The Granddaddy of Tiger ecstasy was the 1959 LSU-Ole Miss game, with the home-standing No. 1 Bayou Bengals playing the No. 3 Rebels. No single home game in LSU history had more meaning. The 7-3 victory was won on the Tigers' all-time signature play – Billy Cannon's legendary 89-yard punt return in the fourth quarter. That was followed by a goal-line stand at the LSU 2 in the last minute.


The greatest of all Tiger victories was followed a week later with perhaps the costliest LSU defeat ever, 14-13 at Tennessee. The Tigers out-gained the Vols 334 yards to 112, with Cannon (122) and Johnny Robinson (115) each individually out-gaining the entire Tennessee team.
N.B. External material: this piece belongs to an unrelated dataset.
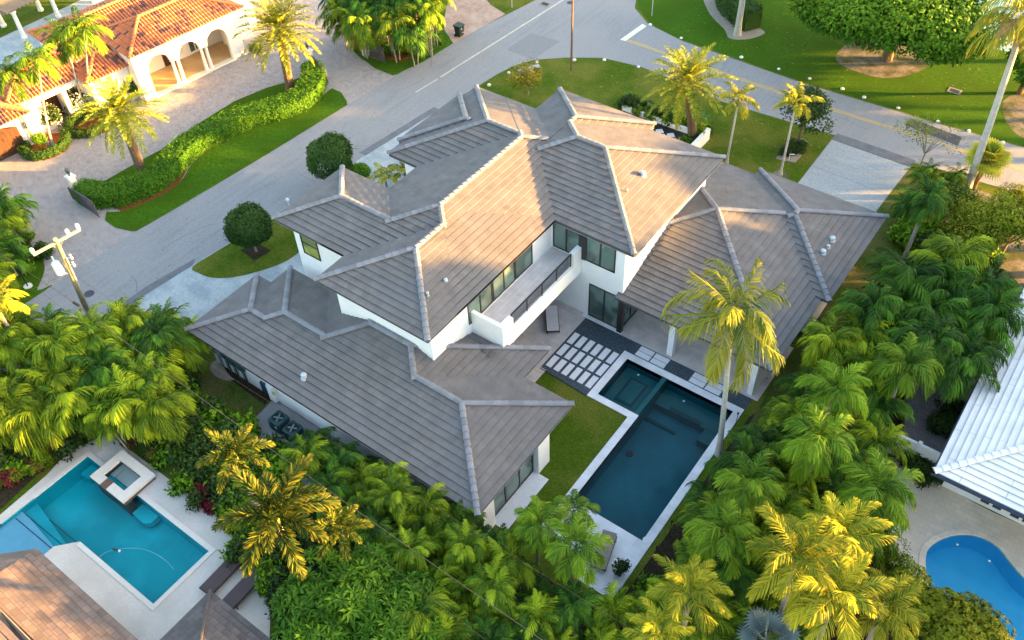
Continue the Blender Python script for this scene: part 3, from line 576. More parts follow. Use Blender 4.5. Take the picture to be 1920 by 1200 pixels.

The outcome was fueled by a couple of missed short Tiger field goals, an interception run back for the first touchdown scored on LSU in 40 quarters, and a converted fumble at the LSU 26.


Tiger coach Paul Dietzel said bitterly, "Tennessee was only close to LSU in performance for about 15 seconds of the 60 minutes we played." Johnny Majors, then a Vols assistant and later Tennessee's head coach, concurred years later, saying, "It was no contest."


But that single point differential on the scoreboard knocked LSU out of the No. 1 spot. Then the Tigers got caught up in the crunch of bowl politics as the postseason games were filling up. Eventually, the Tigers accepted a bid they didn't want – a Sugar Bowl rematch with Ole Miss, a team LSU had already beaten and an opponent with all the incentives. The result was a lackluster 21-0 defeat.


Perhaps the single-most euphoric moment in Tiger Stadium annals also came against Ole Miss, in 1972.


The underdog Rebels outplayed unbeaten LSU for almost 57 minutes. Then, in the last 3:02, Bert Jones quarterbacked the Tigers 80 yards to a 17-16 victory – the touchdown coming on a 10-yard pass on the last play with no time remaining.


The nation's longest victory streak was now 12 straight for the No. 6-ranked Tigers.

It ended the next week at Alabama, 35-21.


Foggy Tiger Stadium was at its colorful best in 1982, on "The Night it Rained Oranges," when LSU played Florida State for the right to go to the Orange Bowl.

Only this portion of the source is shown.